I was intrigued. He went on to explain. What he told me was that when he was in his very early twenties, he was nearly killed in a car accident.  A couple of days after the event, while he reflected on what had happened, he suddenly made the decision consciously that if he was going to die he wanted to die happy. Moreover, since he had no idea when he was going to die and realizing it could happen at any moment, he decided that his focus had to be on being happy every day. He explained that he has consistently honored that commitment ever since.

He made it a point to tell me that his decision permanently shifted his entire perspective on how to live life. If he was going to be happy, it had to be a constant, because every day could actually be his last.  “As a result”, he said, “the past simply became a record of his experience and material to reflect on. The future ceased to exist as anything more than a simple possibility”. What he then emphasized to me was that he could remember clearly events in his past, but could not determine whether the event happened yesterday or years ago. And that it really didn’t matter.

What truly mattered to him was that he found himself vividly aware of the great joy of just being. Every day of his life became a prolonged, self-contained moment.  Time had transformed itself. It was no longer chronological. It became the focus of consciousness. Now, in his experience, the reality of life functioned with much more intensity and far more meaning.  The result of this shift was that joy in particular, along with an accompanying gratitude, stood at the consistent core of his present life experience.

This gentleman’s story hit me at a very visceral level and it sparked within me a very important realization. What I came to understand from this conversation added another, vital element to the teaching from the Mishnah. In a very dramatic way, it gave me a greatly deepened perspective on one of the most central teachings of the Baal Shem Tov.

The Baal Shem Tov placed supreme value on joy as the spiritual and emotional platform upon which service to God is based. Service to God, he taught, is predicated on approaching the divine with pure joy.  In the Kabbalah, the teaching is that to serve God is to love God and that love emerges from joy. They are both dimensions of Hesed, the highest level of experience we can reach consciously.

What I came away with from my discussion in the cafe was a heightened perspective of the function of joy. I had never made the equation between  “being in the moment” and “being in the state of joy”. It had not occurred to me, fully, that the two were actually the same in essence.

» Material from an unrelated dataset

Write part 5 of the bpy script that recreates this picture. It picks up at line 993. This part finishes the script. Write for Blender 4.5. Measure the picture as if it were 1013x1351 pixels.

To fully be present in life is to be centered in the moment. The key to being centered in the moment is to appreciate the total expansiveness and inclusiveness of “now” and the beauty, awe and gratitude that such awareness generates.  Moreover, the key to such a reverential focus is to continually be positioning yourself within the spaciousness of joy through an open heart.

If I were to summarize the realization that I came to as a result of our conversation, it would be the following;

If one makes it a point to open one’s heart to God, consciously, on a daily basis, the  intention and focus move one  first into love  and then from there directly to joy. Once connected to the state of joy, one becomes fully involved, centered and present within the eternal moment that is the actual essence of life.

The key to communion with God is joy. Being in communion with God, holding an abiding sense of the holy through joy as a conscious focus in daily life places one squarely in the eternity of the moment. The past and the future are no longer anything more than mere adjuncts to our experience. They take on an auxiliary role and no longer dominate our thinking or our experience.  We become free to be ourselves.

In short, to open one’s heart to the divine is to bring oneself to the state of joy. To experience joy is to elevate your consciousness beyond the confines of time, which in turn places you directly in the moment, where one experiences the full essence of life, both its detail and its all-encompassing inclusiveness.

This equation is a very simple, yet extremely deep and profound reality. As the Kabbalists would say, “Consider this well, for it is a great secret.”